Perhaps the company’s biggest acquisition came in 2021, when Amazon agreed a deal to acquire MGM entertainment on 26 May 2021, for a total value of $8.45bn (£6.69bn), subject to regulatory approval. The deal allowed Amazon to add the MGM library to the Amazon Prime Video catalogue, with the studio continuing to operate as a label under the new parent company.

The merger was finalised on 17 March 2022, following the expiration of the FTC’s review deadline and having cleared the European Commission two days earlier on 15 March. This deal reinforced Amazon’s commitment to diversification and its drive to become an even larger conglomerate, being present in as many facets of modern life as possible.

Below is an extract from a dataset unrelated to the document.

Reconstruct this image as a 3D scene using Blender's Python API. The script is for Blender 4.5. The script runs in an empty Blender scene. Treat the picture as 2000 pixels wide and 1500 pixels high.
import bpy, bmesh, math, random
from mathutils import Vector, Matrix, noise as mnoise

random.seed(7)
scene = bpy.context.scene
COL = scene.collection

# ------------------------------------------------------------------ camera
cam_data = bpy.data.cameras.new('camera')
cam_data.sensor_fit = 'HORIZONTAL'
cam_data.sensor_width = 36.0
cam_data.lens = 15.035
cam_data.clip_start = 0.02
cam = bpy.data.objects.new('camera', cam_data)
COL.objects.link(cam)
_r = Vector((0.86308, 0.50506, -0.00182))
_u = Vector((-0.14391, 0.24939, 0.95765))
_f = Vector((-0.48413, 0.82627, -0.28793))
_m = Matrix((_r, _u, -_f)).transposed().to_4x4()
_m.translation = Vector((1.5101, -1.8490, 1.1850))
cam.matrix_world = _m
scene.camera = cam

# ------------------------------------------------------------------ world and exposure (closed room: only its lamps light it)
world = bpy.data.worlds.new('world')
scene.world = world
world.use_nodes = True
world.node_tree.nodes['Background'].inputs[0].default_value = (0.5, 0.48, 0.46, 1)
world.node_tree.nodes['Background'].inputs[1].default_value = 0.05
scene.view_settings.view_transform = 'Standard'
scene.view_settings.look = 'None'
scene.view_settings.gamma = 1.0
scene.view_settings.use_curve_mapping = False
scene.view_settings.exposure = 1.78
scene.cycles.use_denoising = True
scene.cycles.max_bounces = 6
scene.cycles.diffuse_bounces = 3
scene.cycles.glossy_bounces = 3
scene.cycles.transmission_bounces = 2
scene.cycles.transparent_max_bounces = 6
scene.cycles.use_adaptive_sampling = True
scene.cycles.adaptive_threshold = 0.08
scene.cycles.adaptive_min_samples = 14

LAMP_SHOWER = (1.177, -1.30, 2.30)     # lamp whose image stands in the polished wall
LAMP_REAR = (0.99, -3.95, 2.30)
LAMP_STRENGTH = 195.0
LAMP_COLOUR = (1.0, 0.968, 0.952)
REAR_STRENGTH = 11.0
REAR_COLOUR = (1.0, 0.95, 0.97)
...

Challenges and controversies

Despite its success, Amazon has faced its fair share of challenges and controversies. Criticisms of the company’s labour practices, environmental impact, and market dominance have led to calls for regulatory scrutiny and antitrust action. Labour disputes, including strikes and protests by warehouse workers demanding better wages and working conditions, have drawn attention to the human cost of Amazon’s practices.

There have been a number of industrial disputes in the UK in recent years. In July 2023 workers at its Coventry warehouse went on strike on Prime Day. Various other warehouses alongside the GMB union have joined the dispute which is as yet unresolved.

Meanwhile, accusations of monopolistic behaviour and predatory pricing have sparked investigations by government agencies in the United States and abroad. Regulatory scrutiny of Amazon’s business practices, particularly its treatment of third-party sellers on its platform, has raised questions about the company’s market power and influence. The company is often accused of copying products from third party sellers which are successful on its platform while undercutting the price of the original.

Looking ahead, the company shows no signs of slowing down. Amazon seems hellbent on expansion with ventures into emerging technologies such as AI, autonomous vehicles, and drone delivery planned. Whether the company can continue to be at the cutting edge of innovation remains to be seen.